The removal of Randall and his finance officer, Lionel Jeyaraj, has also created a leadership vacuum.

While David Creary's promotion to acting chief executive has been welcomed, analysts want a permanent management team installed as soon as possible to give the company clear direction.

Aristocrat fell 4c to $1.75.

Cheesed off

The $100 million share buyback announced last week by milk processor National Foods was reasonably well received but there's a danger that it could go sour for shareholders.

ABN Amro notes that while the overall value of National Foods won't change because of the buyback, the market capitalisation may. A fall of $100 million, in line with the buyback, could drop the company from the ASX 100, which sets the stock up for a potential de-rating.

ABN Amro's David Cooke estimates the risk at 10c a share to his target price of $3.75. The stock ended 5c higher at $3.45.

Apart from that, all seems well. The buyback is another sign that National Foods is a top notch FMCG (Fast Moving Consumer Goods) company.

It is the lowest cost operator in the dairy industry and has a strong cash flow. With this, its third special return to shareholders in three years, it is actively managing its capital.

In the absence of acquisitions or industry consolidation, National Foods' best option probably is to invest in itself.

Off the high stools

Former Westpac man David Liddy has proved a tonic for the Bank of Queensland share price, which broke through $8 yesterday before closing at $7.85 after Friday's 61 per cent rise in interim net profits to $21.3 million.

It's virtually two years to the day that Liddy took the job and he's added about $2 a share in that time.

But close followers of the Lindsay Fox backed regional are wondering whether the shares are now too high, particularly as the dividend yield is looking miserly at under 5 per cent for the full year, compared with closer to 6 per cent for the likes of Commonwealth Bank.

As noted previously, BoQ's profits are also benefiting substantially from its policy of deferring information technology expenses, a legitimate accounting treatment but one that raises suspicion about the quality of the numbers. Deferring expenditure means that IT expenses (in BoQ's case this includes outsourcing to EDS) are booked on the balance sheet as assets. These assets are gradually amortised, rather than taken as one up-front cost when the money is spent.

Hunter Green's Charlie Green noted that $12.1 million of ``systems under development" costs were capitalised in the first half, plus another $5.7 million of ``sourcing transition and transformation costs".

``A purist might argue that had these costs all been expensed, the operating expenses would be $83.6 million, not $65.8 million, halving the stated pre-tax profit of $35 million and blowing the relevant ratios to Baghdad and back," Green said. ``The bank's response is to point to a 25-year-old `state of the ark' banking platform that existed two years ago. It was a case of pay up or perish." The bank just had to replace the nibs and inkwells with computers.

Soaking up plasma

The CSL debate is raging once again. Is the price of IVIG (intravenous immunoglobulin) blood plasma product stabilising as demand comes up to meet supply?

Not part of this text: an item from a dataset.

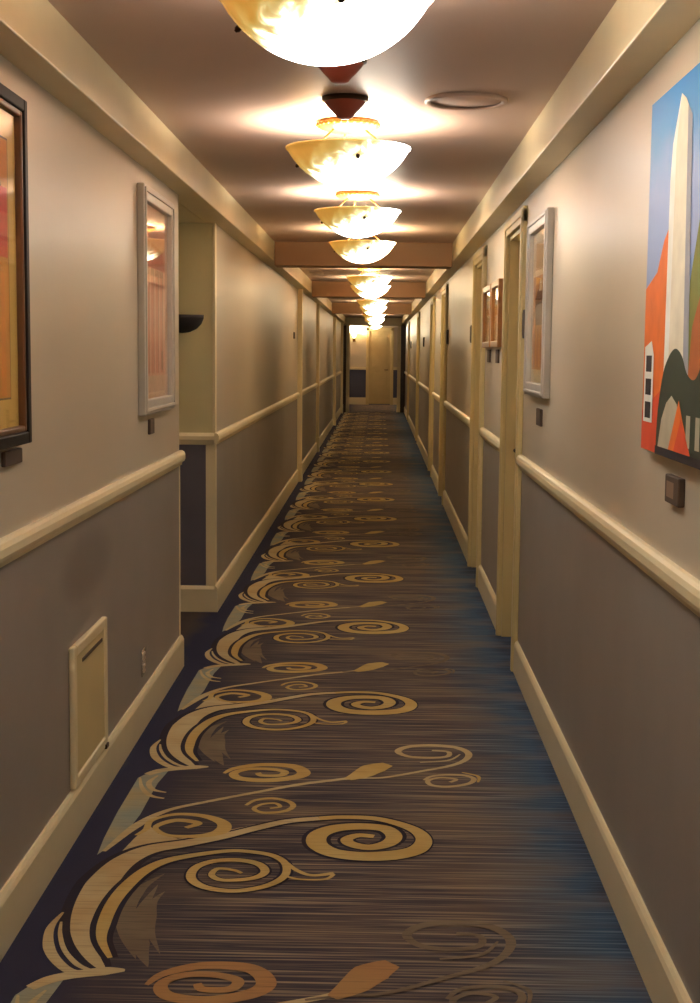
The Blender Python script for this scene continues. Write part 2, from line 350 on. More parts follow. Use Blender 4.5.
bmesh.ops.triangulate(bm, faces=[f for f in bm.faces if len(f.verts) > 4])
me = bpy.data.meshes.new('floor'); 
for f in bm.faces:
    if f.normal.z < 0: f.normal_flip()
    f.normal_update()
    if f.normal.z < 0: f.normal_flip()
bm.to_mesh(me); bm.free()
for m in CARPET: me.materials.append(m)
fl = bpy.data.objects.new('floor', me); C.objects.link(fl); fl['kind'] = 'structure'

# ------------------------------------------------------------------ ceiling, soffits and cross beams
bm = N()
box(bm, LX0, LX1, Y0, YB, ZC, ZC+.1)
struct('ceiling', bm, M['ceil'])
bm = N(); box(bm, XL-.05, SL, Y0, Y1, ZS, ZC, bev=.004); box(bm, -2.0, XL-.05, A0, A1, ZS, ZC); struct('trim_1', bm, M['cream'])
bm = N(); box(bm, SR, XR+.05, Y0, Y1, ZS, ZC, bev=.004); struct('trim_2', bm, M['cream'])
for i, (y, d) in enumerate(((11.05, .3), (17.2, .35), (24.6, .35))):
    bm = N(); box(bm, SL, SR, y, y+d, ZS-.035, ZC, bev=.004); struct('trim_%d' % (3+i), bm, M['beam'])

# ------------------------------------------------------------------ walls (upper paint above the rail, wainscot colour below)
def wall_seg(bm, xa, xb, y0, y1, top=ZC, low=1):
    box(bm, xa, xb, y0, y1, 0, 1.0, low); box(bm, xa, xb, y0, y1, 1.0, top, 0)
bm = N()
wall_seg(bm, XL-T, XL, Y0, A0, low=2)
wall_seg(bm, XL-T, XL, A1, Y1)
struct('wall_left', bm, [M['wall'], M['wain'], M['wain_patch']])
bm = N()
wall_seg(bm, -2.1, XL-T, A0-T, A0); wall_seg(bm, -2.1, XL-T, A1, A1+T); wall_seg(bm, -2.05, XL, A1-.004, A1); wall_seg(bm, -2.1, -2.0, A0, A1)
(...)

As analysts talk to industry players, the blood processing group's share price continues to rise on hopes the worst of the oversupply is behind it.

Adding further momentum to the stock is a growing conviction that any acquisition of the Aventis Behring blood plasma unit (talks were revealed in February) will prove a good move over the longer term. Greater exposure to what has been a saturated market may not be a good thing but consolidation across the industry is.

UBS Warburg and Merrill Lynch agree the IVIG market is showing signs of stabilising as distributors seek to secure long-term contracts at current low prices.

Others aren't so sure and UBS adds a proviso that it is monitoring events in Iraq, which has already led to an increase in plasma demand over the past week.

Still, UBS thinks recent regulatory approval in the US of ``nanofiltered" IVIG will help strengthen CSL's ZLB processing division in the US. CSL rose 71c to $16.15 yesterday.